Exercise task:
Give only the number of lines that include the string "from".

-------

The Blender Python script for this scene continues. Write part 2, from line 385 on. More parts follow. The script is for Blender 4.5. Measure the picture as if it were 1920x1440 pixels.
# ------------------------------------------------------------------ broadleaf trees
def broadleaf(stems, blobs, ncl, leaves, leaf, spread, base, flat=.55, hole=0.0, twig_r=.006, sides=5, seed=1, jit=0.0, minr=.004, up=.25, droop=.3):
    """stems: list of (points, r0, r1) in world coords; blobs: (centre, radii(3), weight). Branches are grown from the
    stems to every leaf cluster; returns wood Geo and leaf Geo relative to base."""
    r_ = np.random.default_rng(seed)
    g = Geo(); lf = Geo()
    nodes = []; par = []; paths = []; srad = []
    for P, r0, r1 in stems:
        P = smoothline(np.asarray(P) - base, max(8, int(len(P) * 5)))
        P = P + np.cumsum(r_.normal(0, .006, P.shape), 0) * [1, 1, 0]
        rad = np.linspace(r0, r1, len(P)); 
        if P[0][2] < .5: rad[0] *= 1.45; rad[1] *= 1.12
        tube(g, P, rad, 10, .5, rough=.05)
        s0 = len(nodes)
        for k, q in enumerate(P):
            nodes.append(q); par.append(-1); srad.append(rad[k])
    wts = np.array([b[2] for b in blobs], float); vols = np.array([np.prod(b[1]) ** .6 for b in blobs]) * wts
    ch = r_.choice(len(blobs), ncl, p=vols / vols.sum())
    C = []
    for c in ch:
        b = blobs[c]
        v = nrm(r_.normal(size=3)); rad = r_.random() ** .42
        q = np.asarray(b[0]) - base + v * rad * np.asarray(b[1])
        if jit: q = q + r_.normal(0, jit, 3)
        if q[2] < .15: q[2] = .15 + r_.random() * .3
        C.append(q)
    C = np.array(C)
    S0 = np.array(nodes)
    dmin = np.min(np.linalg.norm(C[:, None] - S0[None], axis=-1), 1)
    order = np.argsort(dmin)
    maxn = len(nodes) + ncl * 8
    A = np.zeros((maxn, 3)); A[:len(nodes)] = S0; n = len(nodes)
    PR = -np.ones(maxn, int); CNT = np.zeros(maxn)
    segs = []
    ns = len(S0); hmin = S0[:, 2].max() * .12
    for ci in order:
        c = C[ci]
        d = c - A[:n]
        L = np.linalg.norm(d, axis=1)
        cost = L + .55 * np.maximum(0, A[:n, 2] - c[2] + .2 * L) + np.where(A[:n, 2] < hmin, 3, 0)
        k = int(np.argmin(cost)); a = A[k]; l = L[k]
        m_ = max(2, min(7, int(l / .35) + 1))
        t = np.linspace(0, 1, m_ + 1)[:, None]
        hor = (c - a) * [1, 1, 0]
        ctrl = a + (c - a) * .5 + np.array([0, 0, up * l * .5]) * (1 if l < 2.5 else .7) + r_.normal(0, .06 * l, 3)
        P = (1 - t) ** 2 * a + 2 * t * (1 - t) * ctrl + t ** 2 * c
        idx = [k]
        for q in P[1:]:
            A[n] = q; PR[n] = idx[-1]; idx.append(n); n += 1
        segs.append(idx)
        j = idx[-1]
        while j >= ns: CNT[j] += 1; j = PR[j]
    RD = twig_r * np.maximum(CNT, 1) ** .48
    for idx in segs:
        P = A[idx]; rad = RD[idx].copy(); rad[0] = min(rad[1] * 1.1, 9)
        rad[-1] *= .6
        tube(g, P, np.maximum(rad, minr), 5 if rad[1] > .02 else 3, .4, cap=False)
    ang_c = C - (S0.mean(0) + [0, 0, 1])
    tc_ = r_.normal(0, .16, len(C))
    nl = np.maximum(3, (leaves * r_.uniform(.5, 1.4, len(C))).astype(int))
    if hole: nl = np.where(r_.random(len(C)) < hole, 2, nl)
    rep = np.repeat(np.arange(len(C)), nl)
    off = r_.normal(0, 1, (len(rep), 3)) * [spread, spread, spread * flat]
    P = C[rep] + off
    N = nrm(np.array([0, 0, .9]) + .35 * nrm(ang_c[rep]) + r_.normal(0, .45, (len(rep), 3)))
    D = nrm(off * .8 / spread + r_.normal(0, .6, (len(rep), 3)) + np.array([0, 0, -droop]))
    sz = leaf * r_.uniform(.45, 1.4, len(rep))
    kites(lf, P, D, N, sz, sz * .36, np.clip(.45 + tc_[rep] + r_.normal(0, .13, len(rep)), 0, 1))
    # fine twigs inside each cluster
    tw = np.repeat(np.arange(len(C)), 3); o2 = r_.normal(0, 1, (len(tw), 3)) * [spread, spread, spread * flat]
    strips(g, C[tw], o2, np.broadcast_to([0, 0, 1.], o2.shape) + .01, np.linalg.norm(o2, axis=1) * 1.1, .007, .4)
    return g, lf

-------

Reply:
2